▶ _REQUIRED TASK_
Below is a listing to write out in full, exactly as given, without its pictures.

▶ _DATA EXTRACT_
################
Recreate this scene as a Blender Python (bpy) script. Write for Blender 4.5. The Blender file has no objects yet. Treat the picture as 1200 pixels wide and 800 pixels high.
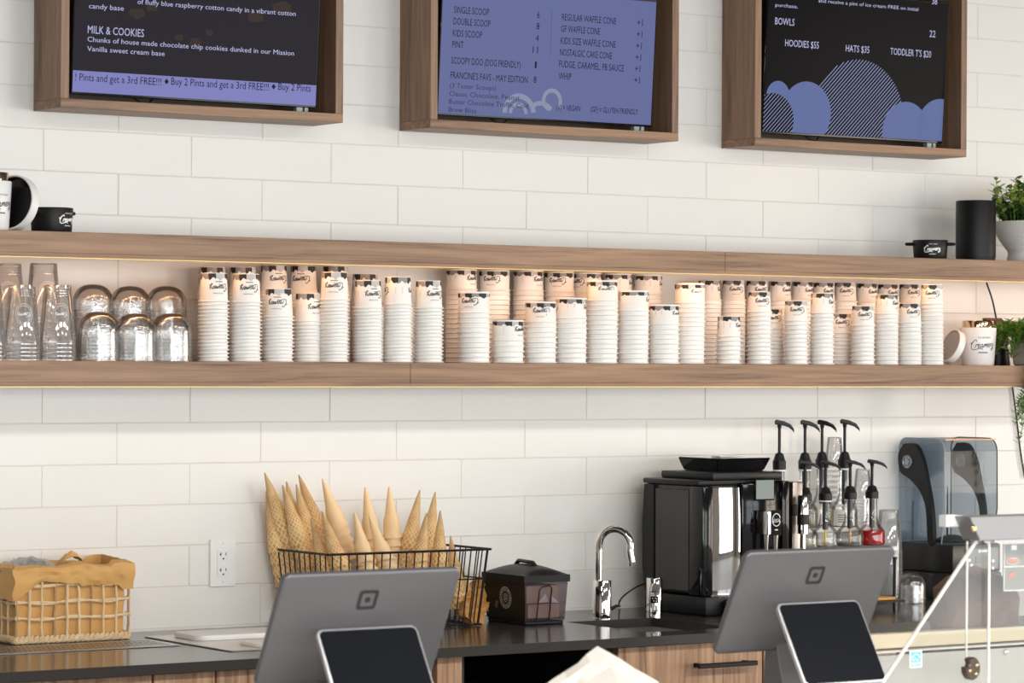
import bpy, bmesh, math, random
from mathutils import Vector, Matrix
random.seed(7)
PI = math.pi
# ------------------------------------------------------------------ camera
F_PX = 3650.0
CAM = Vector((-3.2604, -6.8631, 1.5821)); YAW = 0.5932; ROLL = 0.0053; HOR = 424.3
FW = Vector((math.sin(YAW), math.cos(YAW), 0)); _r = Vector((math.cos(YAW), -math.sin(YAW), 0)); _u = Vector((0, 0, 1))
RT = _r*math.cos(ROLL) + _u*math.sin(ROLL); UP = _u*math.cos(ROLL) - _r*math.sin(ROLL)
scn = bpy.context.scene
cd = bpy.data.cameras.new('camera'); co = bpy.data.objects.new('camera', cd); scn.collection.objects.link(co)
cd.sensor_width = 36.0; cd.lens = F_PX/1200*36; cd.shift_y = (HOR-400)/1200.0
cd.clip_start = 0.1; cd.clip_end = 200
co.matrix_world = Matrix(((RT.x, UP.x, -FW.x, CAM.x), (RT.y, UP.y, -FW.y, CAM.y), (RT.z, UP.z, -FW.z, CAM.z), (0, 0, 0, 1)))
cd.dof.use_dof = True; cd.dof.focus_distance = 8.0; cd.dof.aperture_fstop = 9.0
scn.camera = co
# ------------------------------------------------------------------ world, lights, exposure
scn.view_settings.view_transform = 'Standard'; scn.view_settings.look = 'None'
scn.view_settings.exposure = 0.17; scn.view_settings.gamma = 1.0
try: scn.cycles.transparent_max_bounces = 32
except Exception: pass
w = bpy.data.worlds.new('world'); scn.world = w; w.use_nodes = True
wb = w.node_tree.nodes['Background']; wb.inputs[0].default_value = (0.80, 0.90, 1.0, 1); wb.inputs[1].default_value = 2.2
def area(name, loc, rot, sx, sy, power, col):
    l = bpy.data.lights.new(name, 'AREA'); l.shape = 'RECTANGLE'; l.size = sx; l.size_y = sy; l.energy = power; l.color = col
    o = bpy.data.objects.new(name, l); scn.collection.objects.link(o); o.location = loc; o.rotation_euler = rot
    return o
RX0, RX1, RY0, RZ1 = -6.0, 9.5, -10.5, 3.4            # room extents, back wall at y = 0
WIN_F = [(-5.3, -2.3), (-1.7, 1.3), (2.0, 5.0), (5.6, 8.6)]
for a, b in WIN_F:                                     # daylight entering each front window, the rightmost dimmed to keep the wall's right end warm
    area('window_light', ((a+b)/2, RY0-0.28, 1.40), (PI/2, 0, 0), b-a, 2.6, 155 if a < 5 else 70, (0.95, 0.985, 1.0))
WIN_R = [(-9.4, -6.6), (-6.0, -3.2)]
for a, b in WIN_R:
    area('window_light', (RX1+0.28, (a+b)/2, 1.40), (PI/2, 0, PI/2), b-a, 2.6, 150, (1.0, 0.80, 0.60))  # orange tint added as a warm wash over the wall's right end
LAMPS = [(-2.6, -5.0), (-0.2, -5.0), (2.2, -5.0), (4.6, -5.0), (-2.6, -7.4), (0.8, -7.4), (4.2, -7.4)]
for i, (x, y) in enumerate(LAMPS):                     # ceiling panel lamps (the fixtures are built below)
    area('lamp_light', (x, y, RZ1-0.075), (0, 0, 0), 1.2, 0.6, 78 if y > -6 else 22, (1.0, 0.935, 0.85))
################
▶ _CORRECT RESULT_
Recreate this scene as a Blender Python (bpy) script. Write for Blender 4.5. The Blender file has no objects yet. Treat the picture as 1200 pixels wide and 800 pixels high.
import bpy, bmesh, math, random
from mathutils import Vector, Matrix
random.seed(7)
PI = math.pi
# ------------------------------------------------------------------ camera
F_PX = 3650.0
CAM = Vector((-3.2604, -6.8631, 1.5821)); YAW = 0.5932; ROLL = 0.0053; HOR = 424.3
FW = Vector((math.sin(YAW), math.cos(YAW), 0)); _r = Vector((math.cos(YAW), -math.sin(YAW), 0)); _u = Vector((0, 0, 1))
RT = _r*math.cos(ROLL) + _u*math.sin(ROLL); UP = _u*math.cos(ROLL) - _r*math.sin(ROLL)
scn = bpy.context.scene
cd = bpy.data.cameras.new('camera'); co = bpy.data.objects.new('camera', cd); scn.collection.objects.link(co)
cd.sensor_width = 36.0; cd.lens = F_PX/1200*36; cd.shift_y = (HOR-400)/1200.0
cd.clip_start = 0.1; cd.clip_end = 200
co.matrix_world = Matrix(((RT.x, UP.x, -FW.x, CAM.x), (RT.y, UP.y, -FW.y, CAM.y), (RT.z, UP.z, -FW.z, CAM.z), (0, 0, 0, 1)))
cd.dof.use_dof = True; cd.dof.focus_distance = 8.0; cd.dof.aperture_fstop = 9.0
scn.camera = co
# ------------------------------------------------------------------ world, lights, exposure
scn.view_settings.view_transform = 'Standard'; scn.view_settings.look = 'None'
scn.view_settings.exposure = 0.17; scn.view_settings.gamma = 1.0
try: scn.cycles.transparent_max_bounces = 32
except Exception: pass
w = bpy.data.worlds.new('world'); scn.world = w; w.use_nodes = True
wb = w.node_tree.nodes['Background']; wb.inputs[0].default_value = (0.80, 0.90, 1.0, 1); wb.inputs[1].default_value = 2.2
def area(name, loc, rot, sx, sy, power, col):
    l = bpy.data.lights.new(name, 'AREA'); l.shape = 'RECTANGLE'; l.size = sx; l.size_y = sy; l.energy = power; l.color = col
    o = bpy.data.objects.new(name, l); scn.collection.objects.link(o); o.location = loc; o.rotation_euler = rot
    return o
RX0, RX1, RY0, RZ1 = -6.0, 9.5, -10.5, 3.4            # room extents, back wall at y = 0
WIN_F = [(-5.3, -2.3), (-1.7, 1.3), (2.0, 5.0), (5.6, 8.6)]
for a, b in WIN_F:                                     # daylight entering each front window, the rightmost dimmed to keep the wall's right end warm
    area('window_light', ((a+b)/2, RY0-0.28, 1.40), (PI/2, 0, 0), b-a, 2.6, 155 if a < 5 else 70, (0.95, 0.985, 1.0))
WIN_R = [(-9.4, -6.6), (-6.0, -3.2)]
for a, b in WIN_R:
    area('window_light', (RX1+0.28, (a+b)/2, 1.40), (PI/2, 0, PI/2), b-a, 2.6, 150, (1.0, 0.80, 0.60))  # orange tint added as a warm wash over the wall's right end
LAMPS = [(-2.6, -5.0), (-0.2, -5.0), (2.2, -5.0), (4.6, -5.0), (-2.6, -7.4), (0.8, -7.4), (4.2, -7.4)]
for i, (x, y) in enumerate(LAMPS):                     # ceiling panel lamps (the fixtures are built below)
    area('lamp_light', (x, y, RZ1-0.075), (0, 0, 0), 1.2, 0.6, 78 if y > -6 else 22, (1.0, 0.935, 0.85))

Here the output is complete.